Projects and plans

15th January. A bit late for New Year’s resolutions, and I’m never much of a one for them anyway.

Still, it’s a good time to take stock. What am I hoping to achieve this year? I have omitted the personal aims, as they’re not of great interest to anyone who’s not me, but otherwise, hopefully without overcommitting myself…

Professionally

2015 was pretty good. I planned a rather complex library move (twice, after the first time was delayed, which is a good way to learn from your mistakes without having actually had to commit them). Two weeks into the new year and ~400 metres of books shifted, it’s looking like it’s actually working, so let’s call that one a conditional success. First order of business: finish it off. And write up some notes on it so that others may learn to not do as I have done.

Secondly, get something published again. I had my first ‘proper’ academic publication in late 2015, and though it’s on a topic that approximately three people care about, I’m still glad it’s done and out there. (I have something to point at next time I’m glibly assured “oh, that approach never happens any more”. This is a recurrent theme in discussions about scholarly publishing; but I digress.) I would recommend it to any academic librarian as an exercise in understanding what your researchers suffer.

(I have a couple of projects on the boil which I’d like to write up properly, of which more anon.)

Thirdly, finish putting together the papers from the 2014 Polar Libraries Colloquy. Call this a public admittance of dragging my heels about this.
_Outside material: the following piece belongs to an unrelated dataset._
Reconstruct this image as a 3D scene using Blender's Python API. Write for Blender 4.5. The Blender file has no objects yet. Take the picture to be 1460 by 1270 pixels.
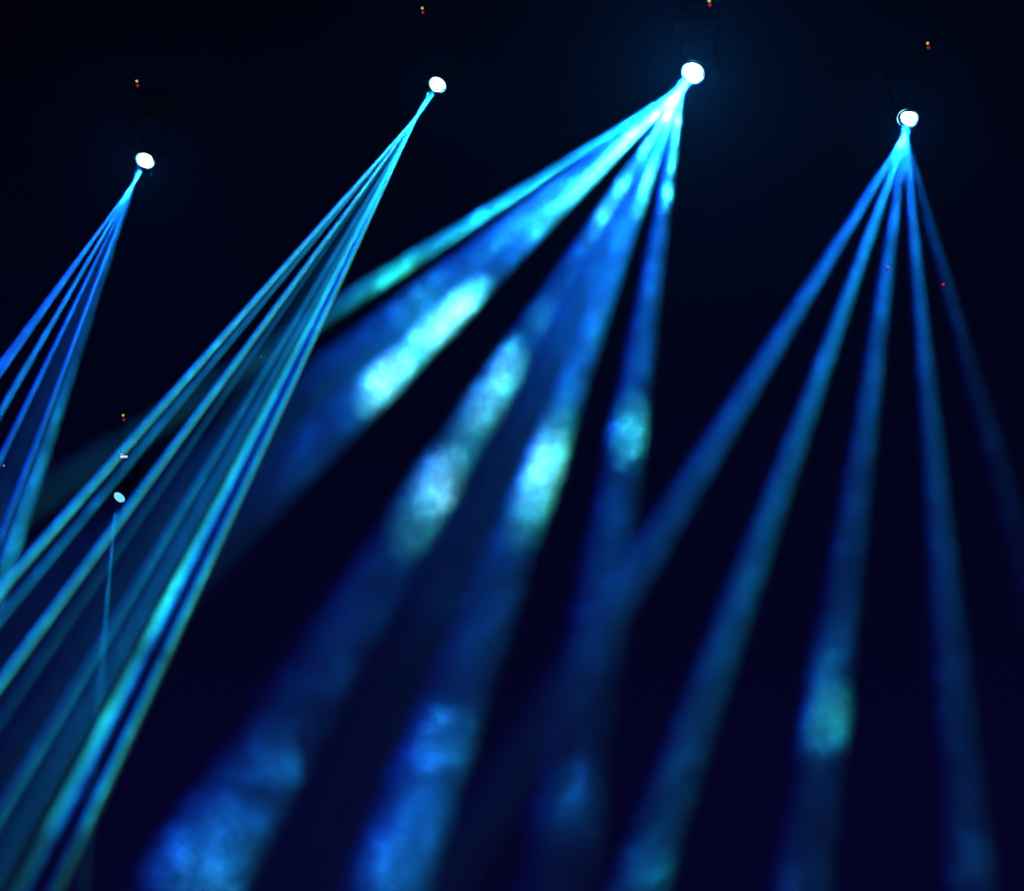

Lastly, consider Chartership. I’ve avoided this for many years, seeing it as a rather daunting pile of paperwork, but it’s probably a sensible thing to think about.

Projects

Firstly, I’d like to clear off the History of Parliament work on Wikidata. I haven’t really written this up yet (maybe that’s step 1.1) but, in short, I’m trying to get every MP in the History of Parliament database listed and crossreferenced in Wikidata. At the moment, we have around 5200 of them listed, out of a total of 22200 – so we’re getting there. (Raw data here.) Finding the next couple of thousand who’re listed, and mass-creating the others, is definitely an achievable task.

Secondly, and building on this, I did some work in the autumn of 2015 on building a framework for linking EveryPolitician and Wikidata. I need to pick this back up and work out how we can best represent politicians in general – what are the best data structures for things like constituencies, parliamentary terms, parties?

This leads into the third project, which is the general use of Wikidata as a “biographical spine”. Charles Matthews, Magnus Manske, and I have been working on this for a couple of years, and it really is beginning to bear fruit. We’re working to pull together as many large biographical databases as possible, and have them talking to one another through Wikidata, so that we can start bringing data and links from one to the users of another. This certainly won’t ever be completed in 2015 – but it would be good to write some of it up in a single report so that it’s clear what we’re doing, and hopefully start advertising it to researchers who could benefit.

Fourthly (oh, goodness), the Oxford Dictionary of National Biography. This is a project I embarked on back in 2013; the goal is to get a reliable crossreference between Wikipedia/Wikidata and the ODNB – now complete, mainly thanks to Charles Matthews – and then to fix all the vague unhelpful “see DNB” Wikipedia citations into nicely formatted, linkable ones, which readers can actually benefit from. This second part is going to take a long time, but I’ve made some rudimentary attempts at auto-predicting the required citations to be fixed by hand, and hopefully we’ll get there in time.

Moving away from Wikidata, early last year I started on what has turned into the Birthdays Project – an attempt to study the way in which people misremembered their birthdays when they’re not well-documented. This is generally known and the basic result is kind of obvious, but it has only been (very cursorily) discussed in the academic literature before, and I don’t think anyone’s properly attacked it with substantial data, multiple cultural contexts, etc. I wrote up a few notes on this in early 2015 (part 1, part 2), but since then I’ve nailed down some more data, figured out a useful way of visualising it, and so on. No idea if it’s publishable per se, but it would be good to have it written up.

That… looks like a busy year ahead.

Finally, going places and doing things. I have a couple of long-awaited holidays planned, and some people I’m looking forward to seeing on them. I will be going to the Polar Libraries Colloquy in Alaska, but I won’t be going to Wikimania in June – I’ll be elsewhere, sadly. I’m sad to miss this year, as it looks to be an excellent event.